Ten percent unemployment and this tired old hack actually has a fucking job? Please tell me he does not earn a paycheck for that shitty schtick.
DC has reporters who are white and not curvaceously female?
Take it from me, 15 inches is not as much fun as it might sound.
I'll take your word for it. But really, isn't the first inch where all fun is (for the man/top)?
It's not how many inches of fun you have; it's what you do with it that counts.
That reminds me: did anyone else here Rep. Brad Sherman telling an NPR reporter "It's not a new experience to sit next to a Republican. It's not like they're from Mars or Uranus. " http://www.npr.org/2011/01/26/133233041/Lawmakers…
I did a spit take with my coffee.
In my aforementioned slutty days I actually turned a man down because of a freakishly large penis, it had got to the naked in front of a fireplace part and I saw his enormous, oversized , engorged organ and just put my panties back on. True story.

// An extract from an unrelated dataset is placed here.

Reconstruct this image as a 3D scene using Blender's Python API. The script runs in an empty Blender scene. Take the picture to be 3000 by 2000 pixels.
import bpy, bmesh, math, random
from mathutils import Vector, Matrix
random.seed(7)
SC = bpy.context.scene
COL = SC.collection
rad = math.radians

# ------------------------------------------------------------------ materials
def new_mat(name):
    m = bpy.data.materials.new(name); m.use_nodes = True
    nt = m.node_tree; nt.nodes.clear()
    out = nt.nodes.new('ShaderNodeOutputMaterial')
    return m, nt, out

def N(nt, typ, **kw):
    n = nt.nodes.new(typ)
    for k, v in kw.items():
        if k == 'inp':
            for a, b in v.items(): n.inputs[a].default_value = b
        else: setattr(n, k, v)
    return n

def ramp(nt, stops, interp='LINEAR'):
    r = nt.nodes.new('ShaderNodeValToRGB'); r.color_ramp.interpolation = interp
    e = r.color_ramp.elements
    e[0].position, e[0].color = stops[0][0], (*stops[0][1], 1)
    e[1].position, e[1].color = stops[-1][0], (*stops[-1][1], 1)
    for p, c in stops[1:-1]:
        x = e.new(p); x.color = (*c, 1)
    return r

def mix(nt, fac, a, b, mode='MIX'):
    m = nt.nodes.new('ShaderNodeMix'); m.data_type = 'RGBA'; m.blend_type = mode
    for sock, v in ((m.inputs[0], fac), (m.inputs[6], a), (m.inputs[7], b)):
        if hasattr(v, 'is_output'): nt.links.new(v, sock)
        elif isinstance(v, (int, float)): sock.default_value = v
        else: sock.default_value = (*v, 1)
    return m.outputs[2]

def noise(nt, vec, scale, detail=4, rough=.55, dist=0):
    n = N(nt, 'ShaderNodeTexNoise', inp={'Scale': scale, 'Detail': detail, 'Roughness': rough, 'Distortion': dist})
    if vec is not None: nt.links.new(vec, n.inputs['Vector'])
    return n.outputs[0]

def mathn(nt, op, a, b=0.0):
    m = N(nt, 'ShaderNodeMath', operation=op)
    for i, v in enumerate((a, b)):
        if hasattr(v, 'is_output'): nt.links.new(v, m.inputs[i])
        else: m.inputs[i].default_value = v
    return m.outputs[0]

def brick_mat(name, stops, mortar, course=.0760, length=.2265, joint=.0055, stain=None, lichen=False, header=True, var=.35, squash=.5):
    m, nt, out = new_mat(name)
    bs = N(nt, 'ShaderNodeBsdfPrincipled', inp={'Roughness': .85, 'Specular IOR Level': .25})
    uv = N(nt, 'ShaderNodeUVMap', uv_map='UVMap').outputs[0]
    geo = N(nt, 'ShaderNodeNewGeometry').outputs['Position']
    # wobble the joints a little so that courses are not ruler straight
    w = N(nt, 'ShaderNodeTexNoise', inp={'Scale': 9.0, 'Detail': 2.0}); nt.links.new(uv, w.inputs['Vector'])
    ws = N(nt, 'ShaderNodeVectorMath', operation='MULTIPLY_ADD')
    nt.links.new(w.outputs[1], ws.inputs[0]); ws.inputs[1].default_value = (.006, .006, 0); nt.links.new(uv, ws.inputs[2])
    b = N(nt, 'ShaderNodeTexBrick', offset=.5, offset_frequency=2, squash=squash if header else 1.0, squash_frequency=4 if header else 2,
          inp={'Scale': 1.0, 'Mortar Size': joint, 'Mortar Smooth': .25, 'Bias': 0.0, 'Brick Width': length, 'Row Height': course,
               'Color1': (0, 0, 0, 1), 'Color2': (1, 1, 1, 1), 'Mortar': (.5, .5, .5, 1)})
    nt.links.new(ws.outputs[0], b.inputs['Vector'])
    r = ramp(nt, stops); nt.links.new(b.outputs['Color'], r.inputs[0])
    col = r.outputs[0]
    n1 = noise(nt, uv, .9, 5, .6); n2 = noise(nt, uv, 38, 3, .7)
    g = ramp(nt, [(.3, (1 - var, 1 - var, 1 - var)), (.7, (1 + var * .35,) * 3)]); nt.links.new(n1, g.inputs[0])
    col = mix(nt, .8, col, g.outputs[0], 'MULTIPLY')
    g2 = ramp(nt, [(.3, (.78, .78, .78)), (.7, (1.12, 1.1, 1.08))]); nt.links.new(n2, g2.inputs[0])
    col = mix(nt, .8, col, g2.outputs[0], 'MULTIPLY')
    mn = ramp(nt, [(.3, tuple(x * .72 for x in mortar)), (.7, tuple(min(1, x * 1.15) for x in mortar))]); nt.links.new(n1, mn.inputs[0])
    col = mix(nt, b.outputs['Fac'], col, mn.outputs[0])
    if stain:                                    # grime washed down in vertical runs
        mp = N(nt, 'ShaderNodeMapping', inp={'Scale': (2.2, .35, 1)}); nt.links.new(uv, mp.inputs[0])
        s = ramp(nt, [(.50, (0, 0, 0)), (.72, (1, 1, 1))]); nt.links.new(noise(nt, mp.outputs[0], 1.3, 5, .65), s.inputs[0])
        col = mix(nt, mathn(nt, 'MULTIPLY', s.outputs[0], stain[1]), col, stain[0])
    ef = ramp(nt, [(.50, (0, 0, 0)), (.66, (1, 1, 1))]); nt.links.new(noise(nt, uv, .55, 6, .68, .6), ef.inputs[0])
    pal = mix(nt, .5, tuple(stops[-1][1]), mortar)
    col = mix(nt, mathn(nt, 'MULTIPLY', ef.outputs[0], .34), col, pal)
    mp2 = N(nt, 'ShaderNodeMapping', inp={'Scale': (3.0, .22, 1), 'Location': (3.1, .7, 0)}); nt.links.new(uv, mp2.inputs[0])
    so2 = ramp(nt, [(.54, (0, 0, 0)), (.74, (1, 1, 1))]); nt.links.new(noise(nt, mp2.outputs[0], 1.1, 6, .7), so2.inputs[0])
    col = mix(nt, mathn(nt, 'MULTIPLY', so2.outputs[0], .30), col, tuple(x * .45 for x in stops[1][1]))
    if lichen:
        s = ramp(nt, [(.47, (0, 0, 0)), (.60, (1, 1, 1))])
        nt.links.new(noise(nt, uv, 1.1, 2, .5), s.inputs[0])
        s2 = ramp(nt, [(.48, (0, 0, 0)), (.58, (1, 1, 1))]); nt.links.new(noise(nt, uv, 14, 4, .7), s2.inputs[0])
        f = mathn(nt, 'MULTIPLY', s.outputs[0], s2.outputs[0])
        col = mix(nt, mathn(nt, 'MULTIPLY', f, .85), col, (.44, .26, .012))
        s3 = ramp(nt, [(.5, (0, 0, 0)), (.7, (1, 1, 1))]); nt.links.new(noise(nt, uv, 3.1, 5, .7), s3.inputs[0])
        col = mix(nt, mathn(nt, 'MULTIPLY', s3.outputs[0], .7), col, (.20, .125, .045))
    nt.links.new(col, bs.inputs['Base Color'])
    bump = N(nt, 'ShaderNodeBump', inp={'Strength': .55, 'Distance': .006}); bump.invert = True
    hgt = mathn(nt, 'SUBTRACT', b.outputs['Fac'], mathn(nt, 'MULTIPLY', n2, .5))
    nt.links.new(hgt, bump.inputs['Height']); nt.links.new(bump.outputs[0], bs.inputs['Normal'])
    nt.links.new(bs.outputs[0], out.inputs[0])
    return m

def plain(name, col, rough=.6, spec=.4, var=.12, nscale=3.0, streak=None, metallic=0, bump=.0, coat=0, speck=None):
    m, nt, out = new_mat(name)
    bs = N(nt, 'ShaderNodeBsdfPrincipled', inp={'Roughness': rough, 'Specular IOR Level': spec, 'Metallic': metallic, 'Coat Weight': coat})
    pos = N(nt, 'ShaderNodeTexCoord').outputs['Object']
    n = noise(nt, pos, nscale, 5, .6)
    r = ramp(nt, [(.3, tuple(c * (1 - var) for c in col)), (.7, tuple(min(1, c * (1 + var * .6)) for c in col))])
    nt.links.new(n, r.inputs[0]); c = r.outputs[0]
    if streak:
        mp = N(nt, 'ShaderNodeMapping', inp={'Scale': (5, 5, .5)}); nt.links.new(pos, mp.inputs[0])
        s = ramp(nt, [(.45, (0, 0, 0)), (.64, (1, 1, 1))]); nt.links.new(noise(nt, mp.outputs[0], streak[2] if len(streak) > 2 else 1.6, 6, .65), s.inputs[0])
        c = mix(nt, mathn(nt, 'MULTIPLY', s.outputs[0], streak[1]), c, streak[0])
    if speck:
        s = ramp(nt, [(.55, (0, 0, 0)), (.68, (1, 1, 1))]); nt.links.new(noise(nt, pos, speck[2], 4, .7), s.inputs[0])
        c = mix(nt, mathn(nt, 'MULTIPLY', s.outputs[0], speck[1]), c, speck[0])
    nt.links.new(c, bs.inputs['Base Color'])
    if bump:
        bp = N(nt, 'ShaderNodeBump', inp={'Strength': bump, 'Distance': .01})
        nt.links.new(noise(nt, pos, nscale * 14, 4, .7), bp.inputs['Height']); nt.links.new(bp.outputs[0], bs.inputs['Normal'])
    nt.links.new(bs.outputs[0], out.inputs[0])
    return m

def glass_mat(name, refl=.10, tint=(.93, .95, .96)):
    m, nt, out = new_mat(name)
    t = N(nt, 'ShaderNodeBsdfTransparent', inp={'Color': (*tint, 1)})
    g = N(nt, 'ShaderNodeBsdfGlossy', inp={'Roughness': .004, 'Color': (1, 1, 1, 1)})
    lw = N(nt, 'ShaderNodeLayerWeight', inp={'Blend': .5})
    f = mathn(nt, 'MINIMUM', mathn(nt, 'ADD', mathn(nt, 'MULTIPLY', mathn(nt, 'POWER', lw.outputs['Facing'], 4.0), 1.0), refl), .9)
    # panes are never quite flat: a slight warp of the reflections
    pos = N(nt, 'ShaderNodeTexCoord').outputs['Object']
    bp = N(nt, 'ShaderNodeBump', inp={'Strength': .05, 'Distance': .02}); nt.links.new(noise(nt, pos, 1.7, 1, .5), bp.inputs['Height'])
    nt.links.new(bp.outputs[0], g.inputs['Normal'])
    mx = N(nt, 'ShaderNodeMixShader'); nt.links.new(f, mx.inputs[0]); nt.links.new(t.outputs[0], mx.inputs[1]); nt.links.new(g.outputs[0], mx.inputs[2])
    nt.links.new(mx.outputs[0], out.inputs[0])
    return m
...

I admire a lady who has standards, and sticks to them.
Good choice. Most ladies want to save vagina-stretching for babies. And it hurts like fuck then, so why would it feel better going the other direction?
But, but, there are other places it can go…
Thank you, Limey; I feel better about myself now.
15 inches of italian fun……we're talking all of the male cast of Jersey Shore?
And you have the labs to work with (shudder).